FHA loan applicants must demonstrate stable employment history, typically for at least two years. While the condo project’s overall eligibility is verified, an FHA appraisal is required for the specific unit being purchased. This appraisal assesses the unit’s condition and market value, ensuring it meets FHA safety, soundness, and security standards.

The FHA Condo Loan Process

Securing an FHA loan for a condominium unit begins with identifying properties that align with FHA requirements. Buyers should verify a condo project’s FHA approval status early in their search, utilizing the HUD website to check the official list of approved condominiums. This helps narrow down suitable properties and avoids potential complications.

Once an FHA-approved condo is identified, obtaining loan pre-approval is the next step. Pre-approval provides a clear understanding of the maximum loan amount a borrower qualifies for, which strengthens purchase offers. Lenders typically request financial documents such as recent pay stubs, bank statements, and tax returns to assess income, assets, and overall financial stability.

After a buyer finds an FHA-approved unit and receives pre-approval, they can make an offer on the property. It is customary to include an FHA loan contingency in the purchase agreement.

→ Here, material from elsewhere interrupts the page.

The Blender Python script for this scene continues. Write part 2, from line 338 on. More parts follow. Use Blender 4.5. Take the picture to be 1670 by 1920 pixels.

This protects the buyer if the property does not meet FHA appraisal standards or if the loan is not approved, allowing withdrawal without penalty.

Upon offer acceptance, the formal loan application and underwriting process commences. This involves the FHA-required appraisal of the individual condo unit, which evaluates its condition and market value. As part of their due diligence, the lender will also review the HOA’s financial documents, including budgets, reserve studies, and delinquency reports, to confirm the project’s ongoing compliance with FHA standards.

The final stage involves closing on the FHA condo loan. During closing, all necessary paperwork is signed, funds are disbursed, and ownership is transferred. The buyer receives their final loan documents, and regular mortgage payments, including principal, interest, taxes, insurance, and the monthly mortgage insurance premium, commence according to the loan terms.